Quand il s'agit de convaincre un décideur, éviter le jargon technique est primordial. Parler de "complexité cyclomatique" ou de "design patterns" ne fait souvent que brouiller le message. Ce que le client comprend, ce sont les gains, les conséquences, les risques et le coût. Parlez-lui en euros ou en temps passé : il le comprend bien.
Si vous demandez à votre garagiste pourquoi il faut changer un filtre ou vérifier les freins, il ne vous parlera pas de la pression hydraulique dans les cylindres. Il vous dira simplement : "Si vous ne le faites pas, votre voiture risque de tomber en panne en pleine route, et vous devrez payer bien plus cher." Adoptez la même approche.
Expliquez en quoi le refactoring est bénéfique pour le projet : amélioration de la stabilité, réduction des bugs, augmentation de la satisfaction utilisateur. Ce sont ces gains concrets qui parlent au décideur. Par exemple, vous pourriez lui expliquer que faire ce travail maintenant évitera de devoir revenir dans quelques mois pour corriger un problème bien plus coûteux, tout comme remplacer un filtre dans une voiture prévient de futures pannes.
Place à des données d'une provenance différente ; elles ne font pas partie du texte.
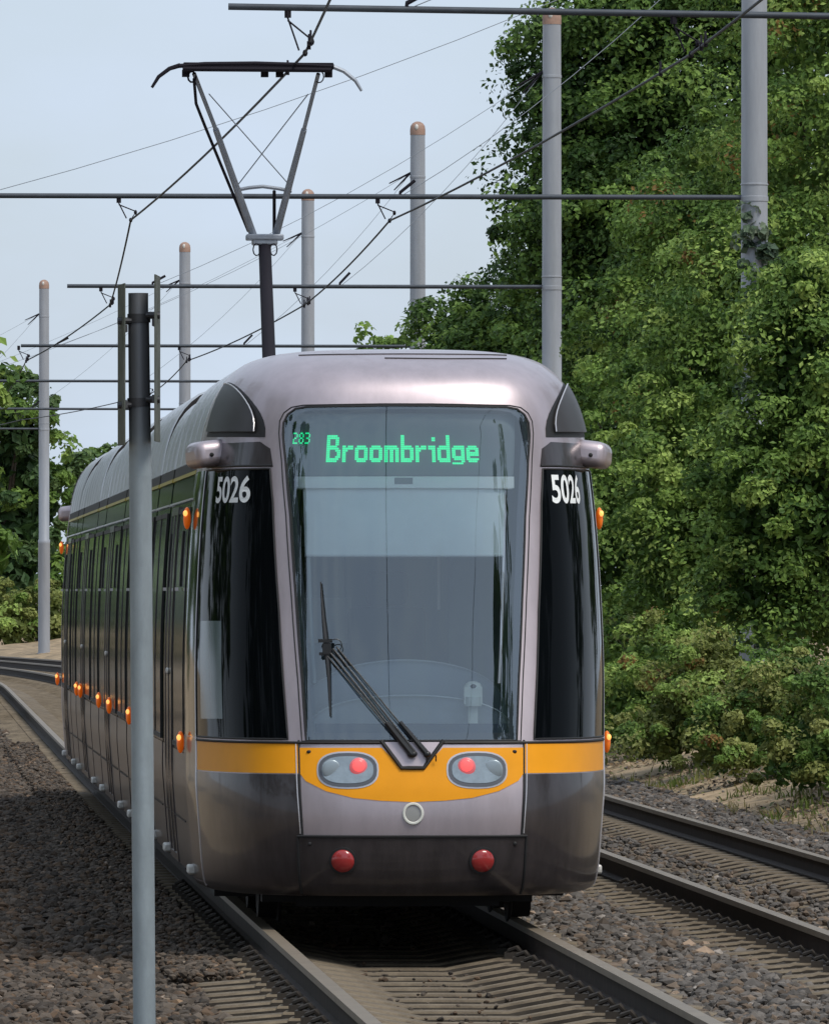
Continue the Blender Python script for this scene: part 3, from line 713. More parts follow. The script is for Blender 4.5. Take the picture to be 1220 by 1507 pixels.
for i, (y0, y1) in enumerate(mods):
    long_ = (y1-y0) > 4
    core = MB(); core.box((0, (y0+y1)/2, 2.3-.35), (1.9, y1-y0, 2.35)); mod = core.build('body_module', M_RUB, tram, smooth=False)
    for s in (-1, 1):
        strip_obj('lower_panel', y0, y1, .08, vq(.98), 0, s, M_GREYP, mod)
        strip_obj('upper_panel', y0, y1, vq(.98), q_ct-.085, -.004, s, M_SIDEG, mod)
        strip_obj('yellow_stripe', y0, y1, q_ct-.085, q_ct-.062, .004, s, M_STRIPE, mod, 3)
        strip_obj('cantrail', y0, y1, q_ct-.062, q_ct+.004, 0, s, M_RUB, mod, 4)
        strip_obj('gutter_trim', y0+.05, y1-.05, vq(2.50), vq(2.512), .010, s, M_CHROME, mod, 3)
        strip_obj('skirt_seam', y0+.3, y1-.3, vq(.56), vq(.57), .006, s, M_RUB, mod, 3)
    # roof cowl: one ribbed shell, a sunken joint every metre or so
    n_c = max(2, int(round((y1-y0)/1.1))); dy = (y1-y0)/n_c; V = []; rows = []
    prof = [SP(yq(y0), q, 0) for q in np.concatenate([np.linspace(q_ct, vq(3.3), 10), np.linspace(vq(3.3), QM-.001, 8)[1:]])]
    drop = .0 if long_ else -.06
    pr = [(p.x, p.z+drop*(p.z-2.74)/.65) for p in prof]; full = [(-x, z) for x, z in pr]+[(x, z) for x, z in pr[::-1]]; m_ = len(full)
    for k in range(n_c):
        ya, yb_ = y0+k*dy, y0+(k+1)*dy
        rows += [(ya, .045), (ya+.035, .045), (ya+.04, .01), (ya+.07, 0), (yb_-.07, 0), (yb_-.04, .01), (yb_-.035, .045)]
    rows.append((y1, .045))
    for y, ins in rows: V += [(x*(1-ins/1.1), y, z-ins*(z-2.6)/.75) for x, z in full]
    Fc = [(r*m_+j, (r+1)*m_+j, (r+1)*m_+j+1, r*m_+j+1) for r in range(len(rows)-1) for j in range(m_-1)]
    mi = [1 if rows[r][1] > .02 or rows[r+1][1] > .02 else 0 for r in range(len(rows)-1) for j in range(m_-1)]
    Fc += [tuple(range(m_))[::-1], tuple((len(rows)-1)*m_+j for j in range(m_))]; mi += [1, 1]
    cw_ = MB(); cw_.add(V, Fc); cw_.mi = mi; cw_.build('roof_cowl', [M_ROOF, M_DARK], mod)
    for s in (-1, 1):
        if long_:
            yc = (y0+y1)/2+(.8 if i == 0 else 0); w_ = .65
            for (e0, e1) in ((yc-w_, yc-.015), (yc+.015, yc+w_)):
                dr = strip_obj('door', e0, e1, .10, vq(2.46), .006, s, M_SIDEG, tram)
                frame_obj('door_frame', e0-.005, e1+.005, .09, vq(2.48), .011, .05, s, M_GREYP, dr)
                e_ = e1-.10 if e0 < yc-.1 else e0+.10
                b = MB(); b.ellipsoid(SP(s*yq(e_), vq(1.45), .012), (.010,.022,.022)); b.build('door_button', M_LUG, dr)
            wins = [(y0+.15, yc-w_-.15), (yc+w_+.15, y1-.15)]
        else: wins = [(y0+.15, (y0+y1)/2-.04), ((y0+y1)/2+.04, y1-.15)]
        for (wa, wb) in wins:
            if wb-wa < .5: continue
            wn = strip_obj('side_window', wa, wb, vq(1.02), vq(2.44), .004, s, M_SIDEG, tram)
            frame_obj('window_frame', wa-.02, wb+.02, vq(1.0), vq(2.46), .008, .03, s, M_RUB, wn)
        for yy in ((y0+.95, y1-.9) if long_ else ()):   # hopper window slit with pale catch
            hp = strip_obj('hopper_slot', yy, yy+.12, vq(1.98), vq(2.32), .014, s, M_RUB, tram, 5)
            b = MB(); p = SP(s*yq(yy+.05), vq(1.965), .03); b.box(p, (.02,.07,.02)); b.build('slot_catch', M_CHROME, hp)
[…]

À l'inverse, il est également important de mettre en évidence le coût de l’action et le risque de l'inaction. Quelles sont les conséquences si le refactoring n'est pas réalisé ? Plus de bugs, des correctifs plus longs, voire des crashs en production.
Imaginez que votre garagiste vous explique qu’ignorer une réparation maintenant augmentera de 10 % le risque de panne, avec un coût de réparation bien plus élevé plus tard. Le refactoring fonctionne de la même manière : en retardant ces améliorations, les coûts futurs augmentent de manière exponentielle.
Tout comme vous estimez le coût de développement des nouvelles fonctionnalités, vous pouvez estimer celui du refactoring. Comparez simplement le temps nécessaire pour ajouter une nouvelle fonctionnalité avec et sans refactoring.
Si l’argument du temps de développement est souvent assez simple pour un développeur, ce n’est pas le seul indicateur pour le coût. Par ailleurs, il vous faut aussi des arguments pour le gain. Voyons ensemble quelques indicateurs clés de performance (KPIs) qui seront vos alliés.
La baisse d’un indicateur avec le temps peut témoigner d’une nécessité de refactorer tandis qu’un suivi de l’augmentation peut témoigner du succès d’un refactoring. Pensez à réduire le scope de vos indicateurs sur la zone du projet concernée. Voici quelques indicateurs qui suivent cette règle :
Et à l’inverse, ceux où une augmentation est un mauvais signe :
Ces KPIs vous serviront à montrer les coûts croissants de l’inaction et les gains de vos refactorings. Vous pouvez aussi trouver d’autres arguments comme le risque de régression, le fait qu’il n’y ait pas d'autres développements prêts, le turnover dans l’équipe, etc.
Utilisez des supports visuels. Parfois, un simple diagramme montrant l’augmentation des bugs sur une fonctionnalité clé sera plus convaincant qu’un long discours.
Dans l’idéal, pour respecter la règle #2 sur le langage commun, vous savez convertir ces indicateurs en euros représentant la perte d’argent pour le client. Pour cela vous trouverez de nombreux exemples réels dans le livre The Economics of Software Quality.
Imaginez un garagiste. Lorsque vous lui confiez votre voiture pour une révision, il ne vous demande pas si vous voulez qu'il vérifie s'il y a des fuites d'huile. C'est évident pour lui : il le fait, c'est une question de sécurité et de performance. En tant que développeur, vous devriez adopter cette approche : si un refactoring est rapide et améliore immédiatement la qualité du code, faites-le sans avoir à démarrer une longue négociation. Cela revient à respecter la règle du Boy Scout : laissez toujours le code plus propre que vous ne l'avez trouvé.
Convaincre un client d’investir du temps dans le refactoring demande de la préparation, des arguments clairs et une compréhension des priorités de votre interlocuteur. Ne vous perdez pas dans les détails techniques inutiles. Expliquez le gain du refactoring, mettez en opposition le coût du refactoring et le coût de l’inaction, et proposez des indicateurs pour suivre le succès du refactoring. Donnez vos arguments à l’oral avec un support visuel. Enfin, n’oubliez pas : tout comme un garagiste ne vous demande pas si vous voulez qu’il vérifie les éléments de base de votre voiture, certains refactorings doivent être faits sans même en discuter.
Plus vous arriverez à faire accepter l’investissement dans des refactorings significatifs, plus ce sera facile de convaincre pour les suivants, sans compter tous les indicateurs que vous aurez déjà en place.